Saturday, April 12, 2014

Eyeline Layer in Photoshop

I wanted to expand on one of the steps in the workflow snapshot of my "Life On The Farm" photo. I've been adding what I call an 'eyeline' layer to all of my recent photo processing and plan to keep using in the future. The layer is designed to add extra support to where I intend the eye to travel over the composition. It's intended to adjust the grouping of objects across the canvas (as opposed to local adjustments to separate nearby objects like blades of grass).

Before Eyeline Layer:

Copyright Laura A Knauth, All rights reserved.
No Eyeline Layer
After Eyeline Layer:

Copyright Laura A Knauth, All rights reserved.
Finished Image with Eyeline Layer
It's a subtle effect, but I find the final image has a more 'set' or 'complete' sense about it. The effect is definitely noticeable when toggling the two layers back to back.
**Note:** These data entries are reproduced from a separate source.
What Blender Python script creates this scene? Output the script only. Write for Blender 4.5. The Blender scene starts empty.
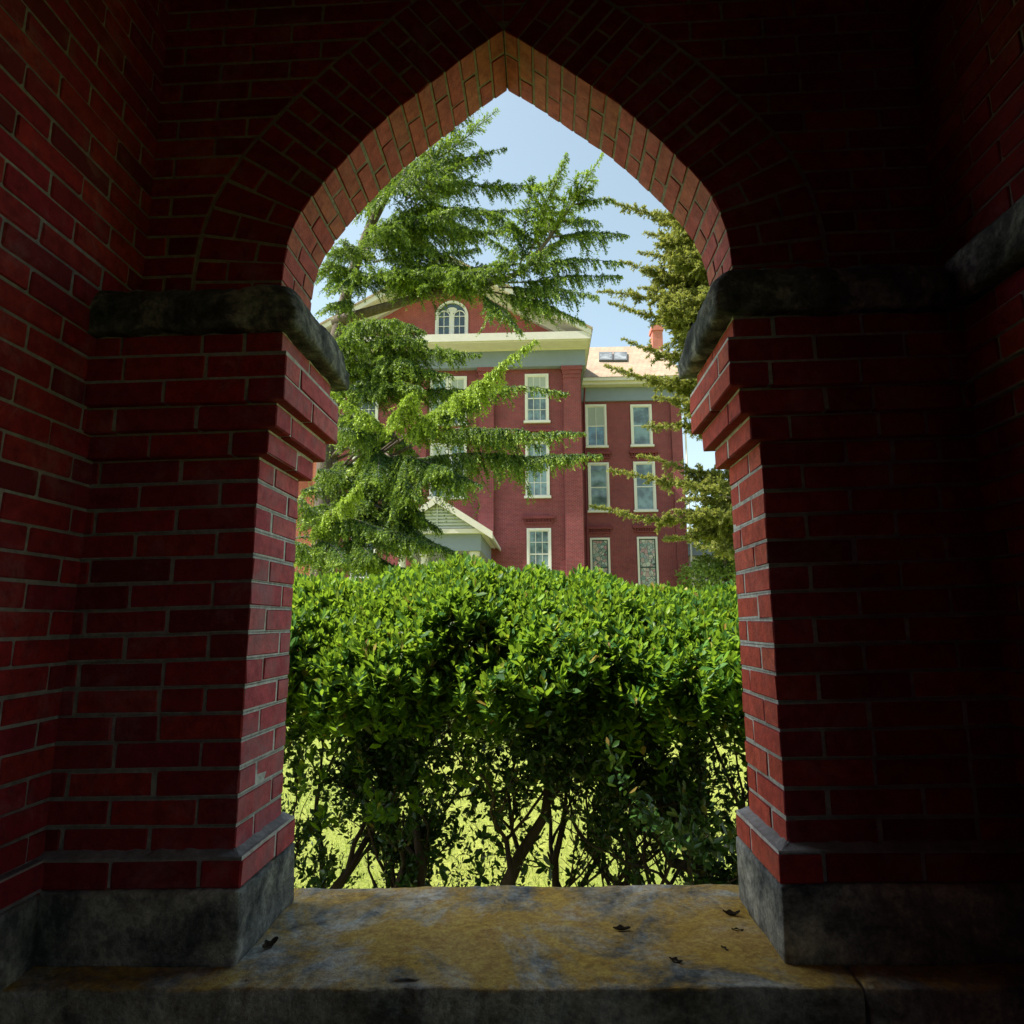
import bpy, math, random
import numpy as np
from mathutils import Vector, Matrix, noise
random.seed(7); RNG = np.random.default_rng(11)
rad = math.radians
scene = bpy.context.scene
col = scene.collection

# ------------------------------------------------------------------ camera model (survey of the photograph)
FPX, PITCH, YAW, ROLL = 650.0, .1677, -.0472, -.0026
EYE = np.array([.0965, -1.6873, .4971])
def basis():
    cp, sp, cy, sy = math.cos(PITCH), math.sin(PITCH), math.cos(YAW), math.sin(YAW)
    F = np.array([sy*cp, cy*cp, sp]); R = np.array([cy, -sy, 0.]); U = np.cross(R, F)
    cr, sr = math.cos(ROLL), math.sin(ROLL)
    return R*cr+U*sr, U*cr-R*sr, F
CR, CU, CF = basis()
def at(u, v, Y):
    "point seen at pixel u,v lying on the vertical plane y=Y"
    d = CF+CR*(u-512)/FPX-CU*(v-512)/FPX
    return EYE+d*((Y-EYE[1])/d[1])
def X(u, Y, v=500): return float(at(u, v, Y)[0])
def Z(v, Y, u=512): return float(at(u, v, Y)[2])

# ------------------------------------------------------------------ object helpers
def tag(o, label=None, cat=None, group=None, kind=None):
    if label: o['label'] = label
    if cat: o['category'] = cat
    if group: o['group'] = group
    if kind: o['kind'] = kind
    return o
def empty(name, loc=(0, 0, 0)):
    o = bpy.data.objects.new(name, None); col.objects.link(o); o.location = loc
    o.empty_display_size = .2
    return o
def add_obj(name, me, parent=None):
    o = bpy.data.objects.new(name, me); col.objects.link(o)
    if parent is not None:
        o.parent = parent
        w = Vector((0, 0, 0)); p = parent
        while p is not None: w += Vector(p.location); p = p.parent
        o.location = -w              # vertices are written in world metres
    return o
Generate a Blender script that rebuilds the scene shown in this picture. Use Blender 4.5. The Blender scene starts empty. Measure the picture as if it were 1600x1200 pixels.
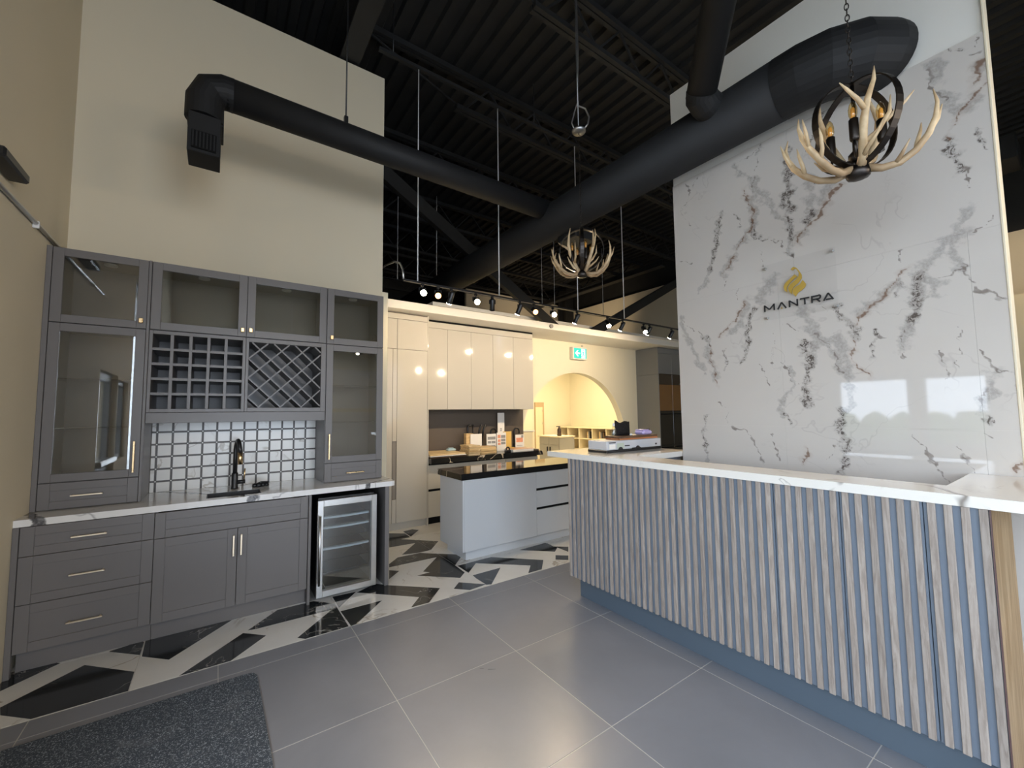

To construct the 'eyeline' layer:
* Add a "Levels Adjustment Layer" in Photoshop (that's the half light, half dark circle icon at the bottom of the layers window; and select "Levels").

* I don't actually touch the levels curve, I've done this entirely so I can subsequently paint on the mask (default is a white rectangle) attached to the layer.

* Change the Layer Mode from "Normal" to "Multiply"
   This will apply "Multiply" to the entire image which will darken everything initially (notice the increased color saturation as well).

* Now for emphasizing the eyeline: Grab the Paintbrush, set the paint color to black, and start painting the path you intend for the eye to follow through your composition.

Using the full 100% opacity, this effect will appear rather extreme, but I start here to block in the main concept. From this point, I add secondary darker or lighter areas as supporting 'eyelines', and I back off the layer opacity as needed (for this example, I set the opacity of the Eyeline layer back to 45%).

For reference, here's the Eyeline Layer Mask I used for this image:
Eyeline Layer Mask for "Life On The Farm"

I've been really enjoying the effect of emphasizing specific areas of the composition using this method, and hope you find this technique useful too!